Rather than competing as individual firms, Chinese automakers may need to operate as integrated ecosystems in overseas markets.
The 2026 Intelligent Electric Vehicle Development Forum in Beijing, April 11–12. Photo: Ge Cheng/Jie
by GE Cheng
China's car exports hit a fresh record in March 2026. But rising trade barriers, supply chain disruptions and slowing domestic demand are making the global push more complex.
Passenger vehicle exports reached 695,000 units, up 74.3% year on year. New-energy vehicles accounted for more than half, at 349,000 units, a surge of 139.9%.
This extends a strong run. China exported more than 7 million vehicles in 2025, up 21%, and has remained the world's largest auto exporter for three consecutive years after overtaking Japan in 2023.
External conditions, however, are turning less supportive.
In the United States, tariffs on Chinese electric vehicles have been raised following Donald Trump's return, while the Inflation Reduction Act continues to exclude Chinese battery supply chains from subsidies. In Europe, an ongoing anti-subsidy investigation has left automakers facing uncertainty over tariffs and pricing commitments.
Key overseas markets are also shifting. Russia, once China's largest single export destination, has increased scrappage fees on imported vehicles. China's auto exports to the country fell nearly 60% year on year in the first nine months of 2025.
Logistics is becoming another pressure point. Instability in the Middle East has raised risks for shipping through the Strait of Hormuz, prompting some vessels to reroute around the Cape of Good Hope. Freight costs have risen, while delivery times have stretched. Oil prices — at one point exceeding $110 per barrel — have also pushed up material and transport costs.
Pressure is also building at home.
China's auto sales reached 34.4 million units in 2025, up 9.4%, but growth excluding exports slowed to 6.7%. Industry forecasts suggest total sales growth could ease to around 1% in 2026. Price competition is intensifying, squeezing margins and extending payment cycles. Some export businesses are approaching breakeven.
These pressures are forcing automakers to rethink their overseas strategies.
At a Beijing forum on smart electric vehicles held on April 11–12, industry participants signaled a shift away from a pure export-led model toward deeper integration into overseas markets. SU Bo, a former vice minister of industry and information technology, said overseas localization would become an urgent task. OUYANG Minggao, a professor at Tsinghua University and an academician at the Chinese Academy of Sciences, said electric vehicles remain China's most competitive global product.
Two approaches are emerging in response.
Some Chinese automakers are moving toward deeper localization, building assembly plants and supplier networks in overseas markets. The aim is to reduce tariff exposure and secure political support by embedding more directly in local economies. This often involves training local workers and integrating into regional supply chains rather than simply exporting vehicles. Companies including Geely have expanded manufacturing footprints in markets such as Europe and Southeast Asia as part of this push.

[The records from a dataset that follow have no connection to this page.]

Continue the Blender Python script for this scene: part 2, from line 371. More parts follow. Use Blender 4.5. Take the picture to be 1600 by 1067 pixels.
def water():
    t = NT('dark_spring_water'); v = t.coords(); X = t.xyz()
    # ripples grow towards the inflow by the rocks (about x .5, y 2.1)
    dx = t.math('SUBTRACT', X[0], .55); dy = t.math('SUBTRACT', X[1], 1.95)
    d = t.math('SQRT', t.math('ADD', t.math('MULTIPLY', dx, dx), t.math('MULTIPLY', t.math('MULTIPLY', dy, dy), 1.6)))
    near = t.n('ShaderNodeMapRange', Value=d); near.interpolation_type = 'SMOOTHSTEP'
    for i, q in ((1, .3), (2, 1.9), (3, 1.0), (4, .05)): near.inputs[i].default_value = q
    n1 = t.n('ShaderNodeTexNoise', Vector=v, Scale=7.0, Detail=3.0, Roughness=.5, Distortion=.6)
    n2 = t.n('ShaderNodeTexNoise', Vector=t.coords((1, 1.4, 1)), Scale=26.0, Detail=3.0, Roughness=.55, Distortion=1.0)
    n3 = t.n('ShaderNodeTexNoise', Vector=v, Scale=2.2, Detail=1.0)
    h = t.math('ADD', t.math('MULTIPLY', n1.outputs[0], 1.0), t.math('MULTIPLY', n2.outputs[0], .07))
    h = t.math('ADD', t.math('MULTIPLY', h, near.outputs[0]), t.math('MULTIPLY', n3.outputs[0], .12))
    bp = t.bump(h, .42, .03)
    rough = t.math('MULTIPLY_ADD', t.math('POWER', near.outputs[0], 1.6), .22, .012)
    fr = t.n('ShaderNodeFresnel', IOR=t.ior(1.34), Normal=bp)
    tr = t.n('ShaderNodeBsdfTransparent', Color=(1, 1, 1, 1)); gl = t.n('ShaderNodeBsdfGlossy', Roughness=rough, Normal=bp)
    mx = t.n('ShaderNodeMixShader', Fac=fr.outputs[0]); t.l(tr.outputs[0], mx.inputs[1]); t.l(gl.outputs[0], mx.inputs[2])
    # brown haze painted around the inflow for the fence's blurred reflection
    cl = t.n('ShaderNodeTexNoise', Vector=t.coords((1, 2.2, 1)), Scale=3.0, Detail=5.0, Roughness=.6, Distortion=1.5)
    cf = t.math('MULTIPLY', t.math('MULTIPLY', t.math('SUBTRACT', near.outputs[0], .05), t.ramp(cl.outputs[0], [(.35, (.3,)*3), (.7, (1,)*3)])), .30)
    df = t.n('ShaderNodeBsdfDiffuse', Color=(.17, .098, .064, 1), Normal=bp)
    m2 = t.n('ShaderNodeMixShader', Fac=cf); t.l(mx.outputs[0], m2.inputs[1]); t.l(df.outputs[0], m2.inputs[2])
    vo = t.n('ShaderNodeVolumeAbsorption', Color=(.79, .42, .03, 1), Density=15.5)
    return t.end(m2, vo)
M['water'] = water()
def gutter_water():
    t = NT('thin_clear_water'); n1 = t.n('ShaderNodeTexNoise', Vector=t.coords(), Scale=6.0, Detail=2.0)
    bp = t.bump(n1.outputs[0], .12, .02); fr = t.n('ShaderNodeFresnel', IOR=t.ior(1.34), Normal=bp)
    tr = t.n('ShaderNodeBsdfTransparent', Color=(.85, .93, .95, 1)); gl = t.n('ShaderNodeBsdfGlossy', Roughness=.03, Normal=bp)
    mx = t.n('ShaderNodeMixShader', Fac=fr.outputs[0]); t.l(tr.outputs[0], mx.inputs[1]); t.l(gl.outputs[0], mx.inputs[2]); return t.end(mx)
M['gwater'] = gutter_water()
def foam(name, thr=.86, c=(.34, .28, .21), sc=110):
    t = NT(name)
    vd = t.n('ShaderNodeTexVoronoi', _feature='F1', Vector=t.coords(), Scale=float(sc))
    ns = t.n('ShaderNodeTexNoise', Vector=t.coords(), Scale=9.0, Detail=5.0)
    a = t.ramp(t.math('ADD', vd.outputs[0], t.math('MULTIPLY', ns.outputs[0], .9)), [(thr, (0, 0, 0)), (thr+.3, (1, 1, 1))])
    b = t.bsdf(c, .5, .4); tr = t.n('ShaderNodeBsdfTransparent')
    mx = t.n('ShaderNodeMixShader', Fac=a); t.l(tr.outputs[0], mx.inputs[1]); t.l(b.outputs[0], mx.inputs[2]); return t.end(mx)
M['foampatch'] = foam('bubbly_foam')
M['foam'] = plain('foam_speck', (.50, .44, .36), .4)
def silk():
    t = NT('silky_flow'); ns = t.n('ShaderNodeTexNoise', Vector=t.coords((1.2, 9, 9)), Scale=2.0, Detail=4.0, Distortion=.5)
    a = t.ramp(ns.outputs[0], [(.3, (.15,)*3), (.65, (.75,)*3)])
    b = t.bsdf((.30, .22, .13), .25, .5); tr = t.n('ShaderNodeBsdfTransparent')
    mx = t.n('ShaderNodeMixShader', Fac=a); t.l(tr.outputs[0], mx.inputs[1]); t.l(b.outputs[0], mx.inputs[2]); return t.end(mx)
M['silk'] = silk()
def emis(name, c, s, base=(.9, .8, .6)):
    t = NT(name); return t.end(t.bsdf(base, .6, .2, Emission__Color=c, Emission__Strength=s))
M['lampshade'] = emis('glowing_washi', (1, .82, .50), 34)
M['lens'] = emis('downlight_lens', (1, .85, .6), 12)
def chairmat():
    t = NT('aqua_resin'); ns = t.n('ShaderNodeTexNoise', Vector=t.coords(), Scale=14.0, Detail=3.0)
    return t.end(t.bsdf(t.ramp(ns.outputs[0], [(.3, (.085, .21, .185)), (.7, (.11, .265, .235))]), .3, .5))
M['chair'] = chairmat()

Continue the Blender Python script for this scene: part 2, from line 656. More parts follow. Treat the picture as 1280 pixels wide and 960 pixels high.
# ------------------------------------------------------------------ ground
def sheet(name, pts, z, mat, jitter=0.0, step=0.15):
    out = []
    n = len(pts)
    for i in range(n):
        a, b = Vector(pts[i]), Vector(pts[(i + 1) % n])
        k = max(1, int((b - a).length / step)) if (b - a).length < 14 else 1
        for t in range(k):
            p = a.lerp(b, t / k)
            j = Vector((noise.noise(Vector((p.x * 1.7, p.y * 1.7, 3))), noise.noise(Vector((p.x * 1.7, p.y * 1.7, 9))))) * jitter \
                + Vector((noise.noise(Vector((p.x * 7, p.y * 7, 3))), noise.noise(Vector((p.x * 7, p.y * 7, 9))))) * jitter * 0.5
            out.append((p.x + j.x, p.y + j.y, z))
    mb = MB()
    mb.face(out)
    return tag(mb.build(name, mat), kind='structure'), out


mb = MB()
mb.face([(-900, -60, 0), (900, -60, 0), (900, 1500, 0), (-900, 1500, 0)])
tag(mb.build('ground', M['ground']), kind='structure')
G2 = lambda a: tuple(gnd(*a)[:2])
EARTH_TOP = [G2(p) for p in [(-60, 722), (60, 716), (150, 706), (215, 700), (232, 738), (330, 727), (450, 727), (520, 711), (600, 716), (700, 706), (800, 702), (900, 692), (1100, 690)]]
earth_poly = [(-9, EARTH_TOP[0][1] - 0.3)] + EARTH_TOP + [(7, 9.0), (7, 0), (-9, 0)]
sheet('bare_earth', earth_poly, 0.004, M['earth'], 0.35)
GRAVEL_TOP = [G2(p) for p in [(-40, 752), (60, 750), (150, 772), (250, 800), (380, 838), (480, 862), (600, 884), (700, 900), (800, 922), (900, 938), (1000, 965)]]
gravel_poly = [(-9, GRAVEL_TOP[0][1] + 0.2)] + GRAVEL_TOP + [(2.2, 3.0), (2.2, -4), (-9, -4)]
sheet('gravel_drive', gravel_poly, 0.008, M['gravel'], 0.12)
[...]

Others are relying on existing global networks. They use China as a manufacturing and R&D base, while relying on global partners for distribution and brand positioning. This model allows faster expansion with lower upfront investment, but remains more exposed to tariffs and market volatility, executives and analysts say.
Fragmentation is emerging as a risk. Industry participants warn that intense competition among Chinese firms overseas could replicate domestic price wars, undermining margins and weakening bargaining power.
A broader shift is now under discussion. Executives say the next phase of global expansion will require closer coordination across supply chains, financing and technical standards. Rather than competing as individual firms, Chinese automakers may need to operate as integrated ecosystems in overseas markets.
China's carmakers now face a more complex reality. Export volumes remain strong, but external risks are rising and domestic growth is slowing.
The next phase of expansion will depend less on how many cars are shipped abroad, and more on how deeply companies can establish a presence in overseas markets. That shift points to a move beyond price-driven exports, toward deeper local operations and greater influence over industry standards.